After a long and successful mission to Mars the Viking Mars Lander (1976 ) was still operating and Earth based programmers continued to enhance the mission by transmitting program modifications to the craft. At some point space in RAM (probably core) was tight and the programmers looked for code that was no longer required so that the space could be reclaimed. One piece of code was devoted to computing orbits. Having safely landed the programmers reasoned that it was no longer necessary to compute orbits. They used the space occupied by the orbit computing code for their new purposes.

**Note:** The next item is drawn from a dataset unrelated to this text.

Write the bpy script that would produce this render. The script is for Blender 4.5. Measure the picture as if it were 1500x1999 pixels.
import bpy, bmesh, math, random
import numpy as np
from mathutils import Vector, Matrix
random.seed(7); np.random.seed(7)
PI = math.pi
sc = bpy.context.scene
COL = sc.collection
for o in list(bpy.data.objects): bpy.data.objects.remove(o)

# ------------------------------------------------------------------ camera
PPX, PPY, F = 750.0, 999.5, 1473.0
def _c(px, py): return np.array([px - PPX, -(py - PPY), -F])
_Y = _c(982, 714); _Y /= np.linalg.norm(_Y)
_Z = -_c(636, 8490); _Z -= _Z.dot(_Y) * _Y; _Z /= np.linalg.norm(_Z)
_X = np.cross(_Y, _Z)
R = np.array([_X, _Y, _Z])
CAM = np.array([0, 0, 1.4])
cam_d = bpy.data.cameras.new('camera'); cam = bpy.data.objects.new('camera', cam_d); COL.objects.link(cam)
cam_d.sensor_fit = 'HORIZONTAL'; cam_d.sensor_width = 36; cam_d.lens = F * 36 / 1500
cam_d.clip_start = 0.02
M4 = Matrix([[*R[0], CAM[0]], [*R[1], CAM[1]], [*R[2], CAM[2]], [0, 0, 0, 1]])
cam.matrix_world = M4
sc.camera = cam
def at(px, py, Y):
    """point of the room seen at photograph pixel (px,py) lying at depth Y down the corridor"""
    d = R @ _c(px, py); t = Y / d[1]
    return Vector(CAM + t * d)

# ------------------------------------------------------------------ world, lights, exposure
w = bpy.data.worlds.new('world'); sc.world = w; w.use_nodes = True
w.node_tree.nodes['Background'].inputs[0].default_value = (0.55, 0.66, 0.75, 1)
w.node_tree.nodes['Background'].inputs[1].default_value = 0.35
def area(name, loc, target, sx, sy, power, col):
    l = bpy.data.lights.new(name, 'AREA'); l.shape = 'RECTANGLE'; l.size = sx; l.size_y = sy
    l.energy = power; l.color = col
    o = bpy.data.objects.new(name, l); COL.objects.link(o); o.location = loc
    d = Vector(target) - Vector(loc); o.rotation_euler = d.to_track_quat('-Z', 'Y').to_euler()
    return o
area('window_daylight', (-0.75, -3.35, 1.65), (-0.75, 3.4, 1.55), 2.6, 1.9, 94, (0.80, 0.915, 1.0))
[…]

The lander communicated to Earth using a steerable antenna. To steer the antenna it was necessary to know where the Earth was. The easiest way to know where the Earth is, is to compute its orbit, which the craft already knew how to do as part of ability to get to Mars in the first place. The other part of the task was knowing where Mars was so as to know the direction from Mars to Earth.

The moral of this story is merely that dependencies are subtle. Software systems, at least, need to mechanize the transitive dependency relationship. The particular story is about space in RAM. The same principles apply to ‘What files can I delete to make more space?’.


I have told the story as I remember it. It is clearly wrong in detail. The Viking lander relayed its information to Earth via a companion Mars orbiter. Perhaps the orbit calculation was to know where the orbiter was. I think that I heard the story before 1997 when the Pathfinder reached Mars.